Currently, there is one token modifier: pad, which you can use to pad numeric tokens.

For example, /my_shot.<pad chunk_start 4>.rib resolves to: /my_shot.0001.rib, /my_shot.0002.rib and so on.


Use the Files tab to specify assets on which the submission depends.

Fig. 2: the Files tab

File actions

  1. Select or deselect all assets.
  2. Remove selected assets from the list.
  3. Tag the first selected asset as the scene asset. This allows you to refer to the scene file in the task template with the <scene> token.
  4. Browse for file assets. You can select multiple assets from the file browser.
  5. Browse for directory assets. Due to a limitation, you can only choose one directory at a time.


Use the Software tab to select your software and plugins. You must specify all the host software and plugin services you need to be made available to the render nodes.

Fig. 3: the Software tab

After selecting the appropriate versions, you can check the Preview tab to see that the environment section contains the required software paths.


Fig. 4: the Environment tab

This page enables you to override environment variables on the render nodes and specify new values.

When selecting software versions in the Software tab, several environment variables are made available to the render nodes.

By defining an override, any existing value for the same variable name is overridden.

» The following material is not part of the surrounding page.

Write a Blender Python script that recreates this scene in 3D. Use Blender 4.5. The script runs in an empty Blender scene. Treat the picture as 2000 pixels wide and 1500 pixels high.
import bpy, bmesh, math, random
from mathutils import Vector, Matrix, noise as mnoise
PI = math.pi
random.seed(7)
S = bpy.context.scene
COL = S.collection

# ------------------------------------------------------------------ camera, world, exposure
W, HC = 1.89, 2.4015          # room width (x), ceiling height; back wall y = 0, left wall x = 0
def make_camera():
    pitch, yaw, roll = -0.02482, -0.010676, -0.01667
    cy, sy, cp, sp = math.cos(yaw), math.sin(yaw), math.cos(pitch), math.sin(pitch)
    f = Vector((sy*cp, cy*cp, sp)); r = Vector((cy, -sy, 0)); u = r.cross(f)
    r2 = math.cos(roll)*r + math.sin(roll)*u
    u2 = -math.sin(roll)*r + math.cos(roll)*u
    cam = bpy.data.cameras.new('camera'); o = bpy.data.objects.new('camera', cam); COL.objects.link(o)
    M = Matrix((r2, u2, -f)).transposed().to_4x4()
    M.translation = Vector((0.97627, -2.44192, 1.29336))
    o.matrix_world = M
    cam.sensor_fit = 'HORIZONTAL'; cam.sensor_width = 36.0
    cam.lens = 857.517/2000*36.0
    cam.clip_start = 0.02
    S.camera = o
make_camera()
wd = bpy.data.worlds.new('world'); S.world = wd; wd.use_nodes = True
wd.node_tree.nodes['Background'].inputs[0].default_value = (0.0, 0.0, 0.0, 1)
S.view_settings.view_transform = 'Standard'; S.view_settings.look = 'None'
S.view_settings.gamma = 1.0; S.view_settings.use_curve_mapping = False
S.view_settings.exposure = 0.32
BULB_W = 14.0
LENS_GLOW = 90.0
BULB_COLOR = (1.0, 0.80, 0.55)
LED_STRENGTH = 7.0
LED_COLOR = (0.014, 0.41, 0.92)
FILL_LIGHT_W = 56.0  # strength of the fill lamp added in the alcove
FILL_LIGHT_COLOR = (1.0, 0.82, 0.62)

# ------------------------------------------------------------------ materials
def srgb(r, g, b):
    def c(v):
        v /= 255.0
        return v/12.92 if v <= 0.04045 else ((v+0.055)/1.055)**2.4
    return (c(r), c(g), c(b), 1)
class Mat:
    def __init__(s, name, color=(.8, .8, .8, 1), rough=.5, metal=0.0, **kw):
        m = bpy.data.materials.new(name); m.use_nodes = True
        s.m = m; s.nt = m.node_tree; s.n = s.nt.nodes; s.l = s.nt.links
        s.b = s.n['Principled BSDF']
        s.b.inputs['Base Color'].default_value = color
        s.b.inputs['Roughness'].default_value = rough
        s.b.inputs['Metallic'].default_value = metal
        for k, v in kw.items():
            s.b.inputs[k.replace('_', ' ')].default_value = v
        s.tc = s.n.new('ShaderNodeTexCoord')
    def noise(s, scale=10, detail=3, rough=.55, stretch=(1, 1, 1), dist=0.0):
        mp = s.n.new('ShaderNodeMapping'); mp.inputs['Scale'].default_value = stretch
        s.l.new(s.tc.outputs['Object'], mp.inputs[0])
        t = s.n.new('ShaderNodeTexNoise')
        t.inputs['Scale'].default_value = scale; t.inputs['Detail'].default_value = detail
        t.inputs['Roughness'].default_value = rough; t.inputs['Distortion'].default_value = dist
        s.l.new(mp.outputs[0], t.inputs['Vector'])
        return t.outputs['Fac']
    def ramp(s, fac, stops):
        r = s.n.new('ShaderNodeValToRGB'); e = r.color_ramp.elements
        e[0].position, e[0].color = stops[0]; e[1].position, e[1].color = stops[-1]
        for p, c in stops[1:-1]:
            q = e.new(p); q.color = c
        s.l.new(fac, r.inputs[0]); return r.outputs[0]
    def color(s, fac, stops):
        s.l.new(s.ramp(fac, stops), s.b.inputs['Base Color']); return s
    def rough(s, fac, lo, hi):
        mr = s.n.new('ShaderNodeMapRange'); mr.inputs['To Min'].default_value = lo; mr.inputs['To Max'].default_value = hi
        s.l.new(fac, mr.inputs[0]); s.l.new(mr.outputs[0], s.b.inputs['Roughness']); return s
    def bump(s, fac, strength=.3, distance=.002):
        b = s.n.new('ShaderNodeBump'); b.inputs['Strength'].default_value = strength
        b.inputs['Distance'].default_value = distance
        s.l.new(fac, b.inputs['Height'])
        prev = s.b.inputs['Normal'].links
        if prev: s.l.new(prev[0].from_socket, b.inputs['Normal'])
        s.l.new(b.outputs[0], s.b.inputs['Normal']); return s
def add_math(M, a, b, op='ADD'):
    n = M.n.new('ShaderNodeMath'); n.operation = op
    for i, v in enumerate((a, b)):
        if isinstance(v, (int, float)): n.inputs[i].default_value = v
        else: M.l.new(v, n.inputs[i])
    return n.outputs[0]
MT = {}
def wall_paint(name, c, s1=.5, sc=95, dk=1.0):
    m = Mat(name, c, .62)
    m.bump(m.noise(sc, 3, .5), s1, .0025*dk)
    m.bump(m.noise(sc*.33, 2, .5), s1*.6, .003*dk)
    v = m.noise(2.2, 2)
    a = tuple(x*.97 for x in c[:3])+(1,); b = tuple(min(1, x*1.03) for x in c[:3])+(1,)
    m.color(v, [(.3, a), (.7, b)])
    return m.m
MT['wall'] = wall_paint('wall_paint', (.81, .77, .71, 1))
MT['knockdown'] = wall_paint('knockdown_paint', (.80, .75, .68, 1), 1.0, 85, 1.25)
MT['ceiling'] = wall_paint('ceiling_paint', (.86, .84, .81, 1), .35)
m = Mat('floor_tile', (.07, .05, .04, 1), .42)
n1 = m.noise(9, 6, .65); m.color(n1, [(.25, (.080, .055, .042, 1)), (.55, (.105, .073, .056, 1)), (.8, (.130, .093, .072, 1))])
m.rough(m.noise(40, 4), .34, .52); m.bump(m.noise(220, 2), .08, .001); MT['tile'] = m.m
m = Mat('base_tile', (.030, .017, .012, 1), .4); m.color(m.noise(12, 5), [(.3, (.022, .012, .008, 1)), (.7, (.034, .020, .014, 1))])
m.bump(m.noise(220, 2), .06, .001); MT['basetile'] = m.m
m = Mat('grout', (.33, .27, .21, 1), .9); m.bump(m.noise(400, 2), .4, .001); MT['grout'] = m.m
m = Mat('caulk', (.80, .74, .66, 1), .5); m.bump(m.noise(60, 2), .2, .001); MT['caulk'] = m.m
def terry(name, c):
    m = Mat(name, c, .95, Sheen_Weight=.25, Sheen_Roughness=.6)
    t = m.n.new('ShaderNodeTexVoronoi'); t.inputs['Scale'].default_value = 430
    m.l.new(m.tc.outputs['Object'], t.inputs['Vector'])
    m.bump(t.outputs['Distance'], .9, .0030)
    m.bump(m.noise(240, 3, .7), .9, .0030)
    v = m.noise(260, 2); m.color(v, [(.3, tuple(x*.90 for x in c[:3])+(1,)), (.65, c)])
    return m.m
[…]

In the screenshot above, the variable that points to the user's Nuke gizmos location directory has been added to NUKE_PATH. This means that if there were already an entry for NUKE_PATH, it would disappear. If you want to append a value to an existing variable, you'll need to copy the value first, then append or prepend your new value separated by a colon.

Example: NUKE_PATH : "/opt/thefoundry/nuke/11/nuke11.3v5:/path/to/my/gizmos"

If you want to remove a variable, simply leave the value field blank or empty.


The Preview tab displays the raw submission object and is automatically updated as you populate the fields in the other four tabs. You can return to this tab at any point to confirm that your submission looks correct.

Fig. 5: preview


Simply press the Submit button in the bottom-right corner when you are ready to submit.

You should see some activity in the status bar (the thin bar at the bottom of the application window). If you click the small icon on the left side of the status bar, you'll see the whole log, which allows you to identify errors, if any.

If the submission is successful, you'll see a link to the job in Conductor's web UI.

Fig. 6: successful job submission

3 dots menu

Fig. 7: the menu that appears when you click the three dots icon

Click the icon in the bottom left with the three vertical dots (located above the status bar).

  • Select Save As to choose a location to save the current submission state as a recipe in JSON format.
  • Select Load to choose a previously saved submission recipe.
  • Select Save to overwrite the currently loaded recipe.
  • Select Load example to choose one of the preset example submission recipes.
  • Select Export script to export a resolved JSON script and Python script runner that you can use submit from the command line. This allows you to make adjustments that may not be available through the UI. It's also useful for developers who want to understand the API.